CHALLENGE:
Leave out the images; return the rest of the data exactly.

□ □ □ □

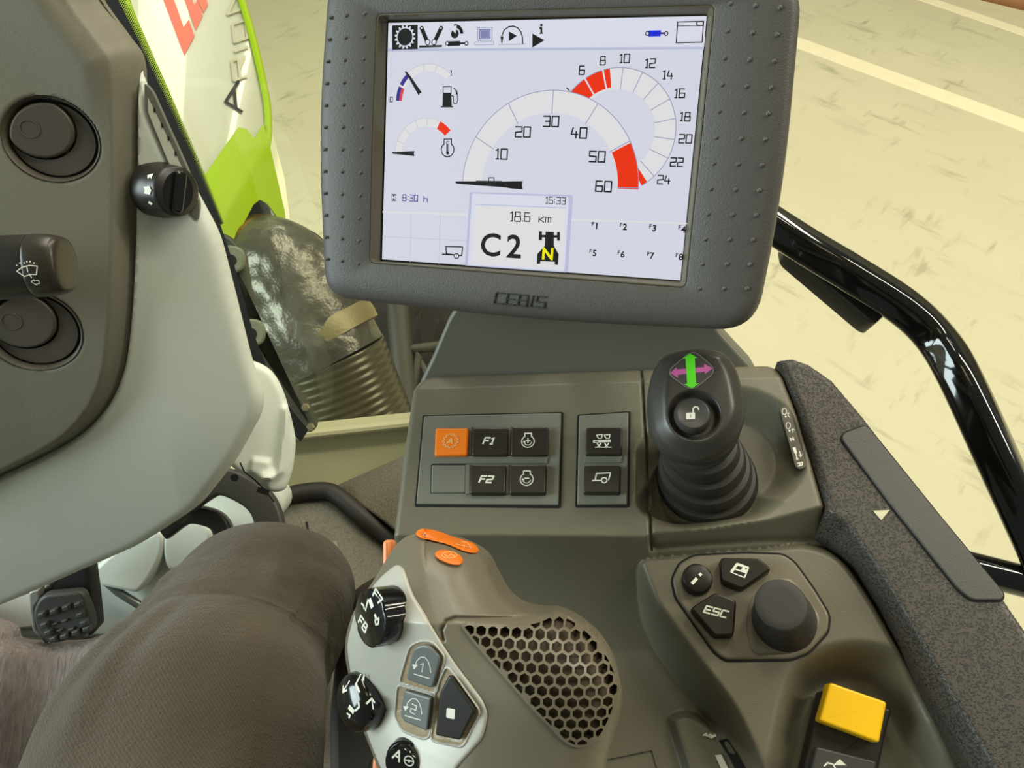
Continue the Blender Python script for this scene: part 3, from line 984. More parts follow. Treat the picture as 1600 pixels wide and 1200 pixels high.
def build_strip():
    # the oval legend strip beside the joystick
    m = MB()
    a, b = KF.px(1227, 642, 0.0008), KF.px(1250, 725, 0.0008)
    k = KF.scale(1238, 684)
    e = np.subtract(b, a); L = np.linalg.norm(e); e /= L; nn = np.array((-e[1], e[0])); r = 8.5 * k
    out = []
    for i in range(13):
        t = math.pi / 2 + math.pi * i / 12
        out.append(tuple(np.array(a) + r * (math.cos(t) * e + math.sin(t) * nn)))
    for i in range(13):
        t = -math.pi / 2 + math.pi * i / 12
        out.append(tuple(np.array(b) + r * (math.cos(t) * e + math.sin(t) * nn)))
    m.prism(out, -0.003, 0.0008, 0.0003, 2, 0)
    h = 0.0009
    X = lambda x, y: KF.px(x, y, h)
    pl = lambda *q: [X(*c) for c in q]
    for x, y in ((1227, 645), (1233, 667)):
        m.stroke([X(x - 3 + 3.4 * math.cos(t / 12 * 6.283) - 0.0 + 1.6, y - 2 + 5 * math.sin(t / 12 * 6.283)) for t in range(13)], 1.2 * k, h, 1)
        m.disc(X(x + 0.5, y + 6), 1.7 * k, h, 1, 10)
    m.stroke(pl((1229, 646), (1233, 645), (1231, 649), (1234, 652)), 1.1 * k, h, 1)
    m.stroke(pl((1239, 676), (1239, 670), (1236.5, 672)), 1.1 * k, h, 1); m.stroke(pl((1239, 670), (1241.5, 672)), 1.1 * k, h, 1)
    m.glyphs('N', X(1237.5, 686), 5.5 * k, 1.6 * k, h, 1, W=5 * k, rot=0.35)
    m.stroke(pl((1241, 700), (1243, 707)), 4.5 * k, h, 1); m.stroke(pl((1243, 707), (1245.5, 716)), 1.6 * k, h, 1); m.disc(X(1245.5, 716.5), 2 * k, h, 1, 10)
    m.stroke(pl((1249.5, 705), (1251, 714)), 1.1 * k, h, 1); m.stroke(pl((1248, 711), (1251, 714), (1253, 710)), 1.1 * k, h, 1)
    m.stroke(pl((1246, 724), (1254, 722), (1253, 727), (1247, 728)), 1.6 * k, h, 1); m.stroke(pl((1250, 723), (1250, 727)), 1.4 * k, h, 1)
    m.build('legend_strip', [mat('legend_olive', (70, 66, 54), 0.45), INK], con, recalc=False)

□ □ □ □

TASK RESULT:
Continue the Blender Python script for this scene: part 3, from line 984. More parts follow. Treat the picture as 1600 pixels wide and 1200 pixels high.
def build_strip():
    # the oval legend strip beside the joystick
    m = MB()
    a, b = KF.px(1227, 642, 0.0008), KF.px(1250, 725, 0.0008)
    k = KF.scale(1238, 684)
    e = np.subtract(b, a); L = np.linalg.norm(e); e /= L; nn = np.array((-e[1], e[0])); r = 8.5 * k
    out = []
    for i in range(13):
        t = math.pi / 2 + math.pi * i / 12
        out.append(tuple(np.array(a) + r * (math.cos(t) * e + math.sin(t) * nn)))
    for i in range(13):
        t = -math.pi / 2 + math.pi * i / 12
        out.append(tuple(np.array(b) + r * (math.cos(t) * e + math.sin(t) * nn)))
    m.prism(out, -0.003, 0.0008, 0.0003, 2, 0)
    h = 0.0009
    X = lambda x, y: KF.px(x, y, h)
    pl = lambda *q: [X(*c) for c in q]
    for x, y in ((1227, 645), (1233, 667)):
        m.stroke([X(x - 3 + 3.4 * math.cos(t / 12 * 6.283) - 0.0 + 1.6, y - 2 + 5 * math.sin(t / 12 * 6.283)) for t in range(13)], 1.2 * k, h, 1)
        m.disc(X(x + 0.5, y + 6), 1.7 * k, h, 1, 10)
    m.stroke(pl((1229, 646), (1233, 645), (1231, 649), (1234, 652)), 1.1 * k, h, 1)
    m.stroke(pl((1239, 676), (1239, 670), (1236.5, 672)), 1.1 * k, h, 1); m.stroke(pl((1239, 670), (1241.5, 672)), 1.1 * k, h, 1)
    m.glyphs('N', X(1237.5, 686), 5.5 * k, 1.6 * k, h, 1, W=5 * k, rot=0.35)
    m.stroke(pl((1241, 700), (1243, 707)), 4.5 * k, h, 1); m.stroke(pl((1243, 707), (1245.5, 716)), 1.6 * k, h, 1); m.disc(X(1245.5, 716.5), 2 * k, h, 1, 10)
    m.stroke(pl((1249.5, 705), (1251, 714)), 1.1 * k, h, 1); m.stroke(pl((1248, 711), (1251, 714), (1253, 710)), 1.1 * k, h, 1)
    m.stroke(pl((1246, 724), (1254, 722), (1253, 727), (1247, 728)), 1.6 * k, h, 1); m.stroke(pl((1250, 723), (1250, 727)), 1.4 * k, h, 1)
    m.build('legend_strip', [mat('legend_olive', (70, 66, 54), 0.45), INK], con, recalc=False)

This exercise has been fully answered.